Gaziantep, envoyé spécial
La veille, en buvant un café dans la vieille ville de Gaziantep, quelqu’un m’avait présenté Jamal, Syrien réfugié en Turquie. Jamal parle couramment français, possède un petit atelier de couture où il m’affirme ne pas faire travailler d’enfants. C’est plutôt rare ici. Chassés par la guerre, les Syriens ont afflué dans la région depuis quatre ans. Cela fait flamber les loyers et baisser le coût de la main-d’œuvre. Le travail du père ne suffit plus à faire vivre la famille comme en Syrie, alors la mère travaille à la maison à casser des pistaches, coudre des perles sur des vêtements, et les enfants travaillent dans les ateliers de couture, les carrosseries automobiles, les chantiers de construction, les magasins, les champs… La plupart du temps, dans les ateliers, les patrons sont syriens. Dans les garages automobiles, sur les chantiers, dans l’agriculture, ils sont le plus souvent turcs.

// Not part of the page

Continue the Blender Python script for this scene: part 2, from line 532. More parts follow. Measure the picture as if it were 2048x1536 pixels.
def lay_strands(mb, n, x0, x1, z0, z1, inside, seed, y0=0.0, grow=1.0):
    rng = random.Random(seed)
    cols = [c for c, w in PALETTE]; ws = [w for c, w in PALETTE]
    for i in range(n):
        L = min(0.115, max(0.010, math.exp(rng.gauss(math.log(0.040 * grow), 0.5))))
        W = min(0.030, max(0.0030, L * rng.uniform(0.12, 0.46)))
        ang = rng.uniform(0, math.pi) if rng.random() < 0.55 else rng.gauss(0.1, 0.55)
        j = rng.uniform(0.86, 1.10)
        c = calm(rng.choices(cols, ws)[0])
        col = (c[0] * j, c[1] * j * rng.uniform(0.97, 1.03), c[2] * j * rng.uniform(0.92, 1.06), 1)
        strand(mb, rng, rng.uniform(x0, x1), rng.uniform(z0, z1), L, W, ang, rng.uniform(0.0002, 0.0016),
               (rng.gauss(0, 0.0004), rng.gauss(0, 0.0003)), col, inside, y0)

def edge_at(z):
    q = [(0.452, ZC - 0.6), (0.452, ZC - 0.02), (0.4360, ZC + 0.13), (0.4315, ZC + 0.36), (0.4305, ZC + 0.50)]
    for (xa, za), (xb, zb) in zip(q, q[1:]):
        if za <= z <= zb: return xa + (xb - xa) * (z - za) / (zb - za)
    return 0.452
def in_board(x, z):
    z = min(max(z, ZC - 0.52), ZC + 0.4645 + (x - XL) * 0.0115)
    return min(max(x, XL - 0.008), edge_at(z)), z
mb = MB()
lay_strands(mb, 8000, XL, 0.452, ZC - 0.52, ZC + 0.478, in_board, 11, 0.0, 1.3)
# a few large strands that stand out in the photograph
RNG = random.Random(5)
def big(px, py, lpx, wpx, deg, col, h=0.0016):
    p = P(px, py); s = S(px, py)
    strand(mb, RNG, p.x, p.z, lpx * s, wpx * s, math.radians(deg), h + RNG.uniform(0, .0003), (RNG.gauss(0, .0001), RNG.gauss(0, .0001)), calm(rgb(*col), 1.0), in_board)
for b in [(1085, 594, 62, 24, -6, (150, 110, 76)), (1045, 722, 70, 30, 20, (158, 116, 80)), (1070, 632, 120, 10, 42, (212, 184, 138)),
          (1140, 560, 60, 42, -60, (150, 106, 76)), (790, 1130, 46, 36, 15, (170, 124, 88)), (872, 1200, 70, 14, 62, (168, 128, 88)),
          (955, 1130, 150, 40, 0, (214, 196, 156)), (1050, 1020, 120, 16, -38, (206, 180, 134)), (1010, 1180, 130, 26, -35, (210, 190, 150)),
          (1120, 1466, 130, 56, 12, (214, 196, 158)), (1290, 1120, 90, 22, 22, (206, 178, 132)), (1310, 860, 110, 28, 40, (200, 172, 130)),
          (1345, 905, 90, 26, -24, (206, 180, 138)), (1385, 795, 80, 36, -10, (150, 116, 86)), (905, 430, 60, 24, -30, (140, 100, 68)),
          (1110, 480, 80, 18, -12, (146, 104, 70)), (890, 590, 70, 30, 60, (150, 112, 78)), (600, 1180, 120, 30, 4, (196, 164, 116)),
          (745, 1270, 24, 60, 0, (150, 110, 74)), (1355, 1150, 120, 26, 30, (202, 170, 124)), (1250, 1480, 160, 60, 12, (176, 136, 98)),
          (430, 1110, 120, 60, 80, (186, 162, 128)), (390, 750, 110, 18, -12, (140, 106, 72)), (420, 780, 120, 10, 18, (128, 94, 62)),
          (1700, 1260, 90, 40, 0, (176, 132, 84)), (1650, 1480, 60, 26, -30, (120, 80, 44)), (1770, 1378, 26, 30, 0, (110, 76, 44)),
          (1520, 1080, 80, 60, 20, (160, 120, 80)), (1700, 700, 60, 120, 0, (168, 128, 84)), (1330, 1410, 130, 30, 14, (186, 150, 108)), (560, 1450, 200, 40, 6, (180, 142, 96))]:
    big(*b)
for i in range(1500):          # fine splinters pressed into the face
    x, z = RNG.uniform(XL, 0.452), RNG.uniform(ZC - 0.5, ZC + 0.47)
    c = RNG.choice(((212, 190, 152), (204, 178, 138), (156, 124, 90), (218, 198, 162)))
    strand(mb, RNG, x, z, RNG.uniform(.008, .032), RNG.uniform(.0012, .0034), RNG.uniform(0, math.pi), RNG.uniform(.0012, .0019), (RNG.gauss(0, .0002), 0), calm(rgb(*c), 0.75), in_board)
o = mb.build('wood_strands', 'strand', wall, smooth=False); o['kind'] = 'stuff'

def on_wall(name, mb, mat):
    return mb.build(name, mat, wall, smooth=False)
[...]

Il arrive que des familles, parce qu’elles n’ont pas de garçon à envoyer au travail, vendent une de leurs filles, parfois âgée de moins de 15 ans, comme deuxième ou troisième épouse d’un riche conservateur turc.
Jamal nous a proposé de nous présenter l’un de ses amis, Khider, un Syrien qui fait travailler des enfants dans son atelier d’Ünaldi, l’un des quartiers les plus pauvres de Gaziantep où vivent désormais une majorité de Syriens. Une porte en fer rouge sur le trottoir, on entre.